Data provided
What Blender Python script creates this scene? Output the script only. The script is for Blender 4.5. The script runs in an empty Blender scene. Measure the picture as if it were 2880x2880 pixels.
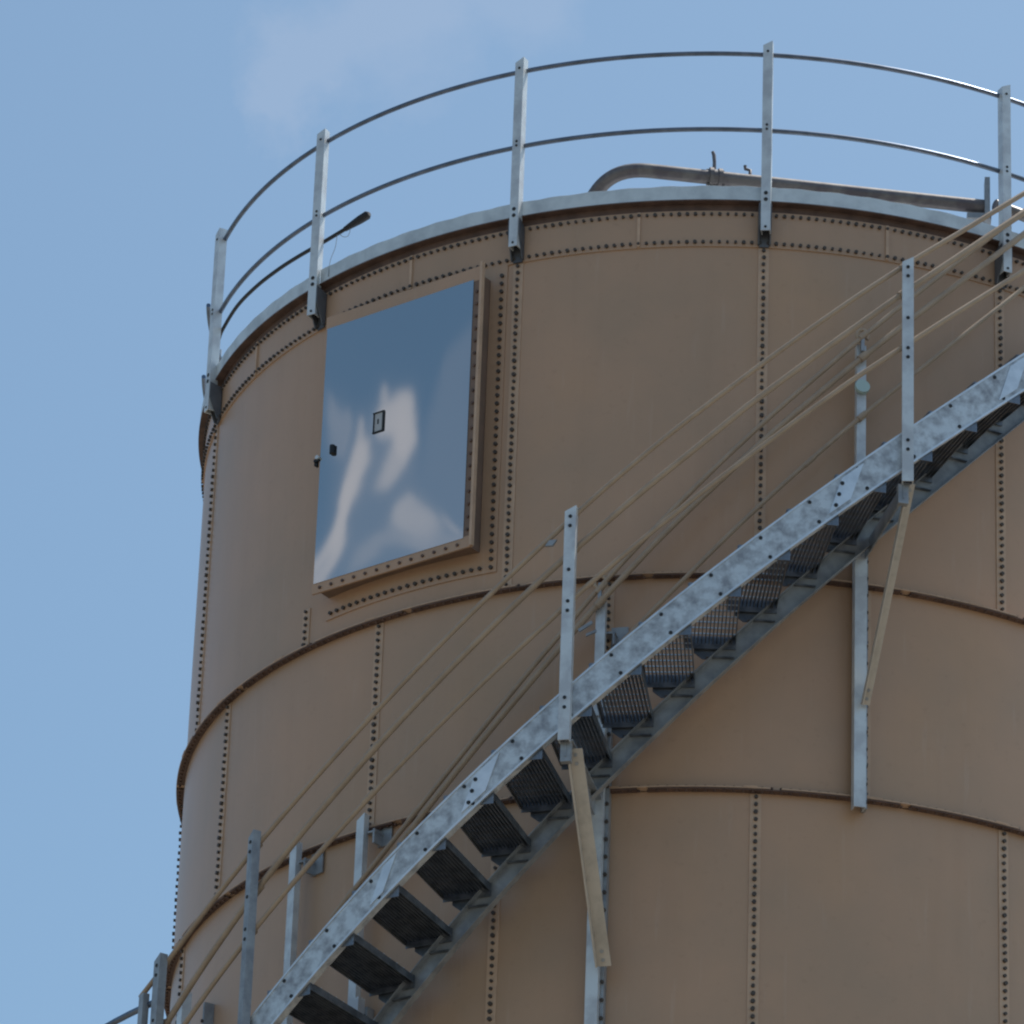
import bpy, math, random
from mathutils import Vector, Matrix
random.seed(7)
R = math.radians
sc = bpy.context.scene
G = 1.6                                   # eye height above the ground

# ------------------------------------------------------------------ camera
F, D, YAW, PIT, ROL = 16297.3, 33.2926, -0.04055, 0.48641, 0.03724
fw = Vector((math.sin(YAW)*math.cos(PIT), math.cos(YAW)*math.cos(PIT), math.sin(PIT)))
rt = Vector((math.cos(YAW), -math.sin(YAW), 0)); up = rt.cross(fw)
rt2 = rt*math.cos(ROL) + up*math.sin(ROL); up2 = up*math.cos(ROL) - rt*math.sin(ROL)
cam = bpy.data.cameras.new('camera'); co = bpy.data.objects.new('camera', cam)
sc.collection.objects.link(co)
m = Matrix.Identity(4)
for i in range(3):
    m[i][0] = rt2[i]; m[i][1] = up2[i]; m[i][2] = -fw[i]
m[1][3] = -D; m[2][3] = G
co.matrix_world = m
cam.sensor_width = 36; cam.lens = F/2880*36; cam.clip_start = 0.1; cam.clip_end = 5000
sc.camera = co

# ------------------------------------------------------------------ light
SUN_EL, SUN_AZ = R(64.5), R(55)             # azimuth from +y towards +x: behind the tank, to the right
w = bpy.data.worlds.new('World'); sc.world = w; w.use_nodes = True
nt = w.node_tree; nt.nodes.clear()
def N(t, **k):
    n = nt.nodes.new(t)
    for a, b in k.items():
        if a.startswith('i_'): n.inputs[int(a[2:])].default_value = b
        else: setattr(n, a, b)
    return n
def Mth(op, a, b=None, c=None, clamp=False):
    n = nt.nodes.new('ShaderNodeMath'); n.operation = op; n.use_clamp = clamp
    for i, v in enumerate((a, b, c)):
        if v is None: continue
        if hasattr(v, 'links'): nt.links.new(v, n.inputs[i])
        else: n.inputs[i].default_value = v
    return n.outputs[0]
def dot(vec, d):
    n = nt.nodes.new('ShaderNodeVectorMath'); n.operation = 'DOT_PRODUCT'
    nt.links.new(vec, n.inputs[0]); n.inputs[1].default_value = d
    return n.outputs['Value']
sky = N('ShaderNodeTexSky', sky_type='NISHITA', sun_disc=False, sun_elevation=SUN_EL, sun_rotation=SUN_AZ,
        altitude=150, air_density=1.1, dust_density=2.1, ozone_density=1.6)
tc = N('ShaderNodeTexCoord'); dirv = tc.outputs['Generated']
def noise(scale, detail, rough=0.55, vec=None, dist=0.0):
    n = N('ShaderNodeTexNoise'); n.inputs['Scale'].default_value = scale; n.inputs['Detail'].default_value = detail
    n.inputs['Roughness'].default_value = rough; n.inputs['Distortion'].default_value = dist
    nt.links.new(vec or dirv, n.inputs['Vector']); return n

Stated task
Make an exact copy of the listing above. Do not include the pictures.

Answer to this exercise
What Blender Python script creates this scene? Output the script only. The script is for Blender 4.5. The script runs in an empty Blender scene. Measure the picture as if it were 2880x2880 pixels.
import bpy, math, random
from mathutils import Vector, Matrix
random.seed(7)
R = math.radians
sc = bpy.context.scene
G = 1.6                                   # eye height above the ground

# ------------------------------------------------------------------ camera
F, D, YAW, PIT, ROL = 16297.3, 33.2926, -0.04055, 0.48641, 0.03724
fw = Vector((math.sin(YAW)*math.cos(PIT), math.cos(YAW)*math.cos(PIT), math.sin(PIT)))
rt = Vector((math.cos(YAW), -math.sin(YAW), 0)); up = rt.cross(fw)
rt2 = rt*math.cos(ROL) + up*math.sin(ROL); up2 = up*math.cos(ROL) - rt*math.sin(ROL)
cam = bpy.data.cameras.new('camera'); co = bpy.data.objects.new('camera', cam)
sc.collection.objects.link(co)
m = Matrix.Identity(4)
for i in range(3):
    m[i][0] = rt2[i]; m[i][1] = up2[i]; m[i][2] = -fw[i]
m[1][3] = -D; m[2][3] = G
co.matrix_world = m
cam.sensor_width = 36; cam.lens = F/2880*36; cam.clip_start = 0.1; cam.clip_end = 5000
sc.camera = co

# ------------------------------------------------------------------ light
SUN_EL, SUN_AZ = R(64.5), R(55)             # azimuth from +y towards +x: behind the tank, to the right
w = bpy.data.worlds.new('World'); sc.world = w; w.use_nodes = True
nt = w.node_tree; nt.nodes.clear()
def N(t, **k):
    n = nt.nodes.new(t)
    for a, b in k.items():
        if a.startswith('i_'): n.inputs[int(a[2:])].default_value = b
        else: setattr(n, a, b)
    return n
def Mth(op, a, b=None, c=None, clamp=False):
    n = nt.nodes.new('ShaderNodeMath'); n.operation = op; n.use_clamp = clamp
    for i, v in enumerate((a, b, c)):
        if v is None: continue
        if hasattr(v, 'links'): nt.links.new(v, n.inputs[i])
        else: n.inputs[i].default_value = v
    return n.outputs[0]
def dot(vec, d):
    n = nt.nodes.new('ShaderNodeVectorMath'); n.operation = 'DOT_PRODUCT'
    nt.links.new(vec, n.inputs[0]); n.inputs[1].default_value = d
    return n.outputs['Value']
sky = N('ShaderNodeTexSky', sky_type='NISHITA', sun_disc=False, sun_elevation=SUN_EL, sun_rotation=SUN_AZ,
        altitude=150, air_density=1.1, dust_density=2.1, ozone_density=1.6)
tc = N('ShaderNodeTexCoord'); dirv = tc.outputs['Generated']
def noise(scale, detail, rough=0.55, vec=None, dist=0.0):
    n = N('ShaderNodeTexNoise'); n.inputs['Scale'].default_value = scale; n.inputs['Detail'].default_value = detail
    n.inputs['Roughness'].default_value = rough; n.inputs['Distortion'].default_value = dist
    nt.links.new(vec or dirv, n.inputs['Vector']); return n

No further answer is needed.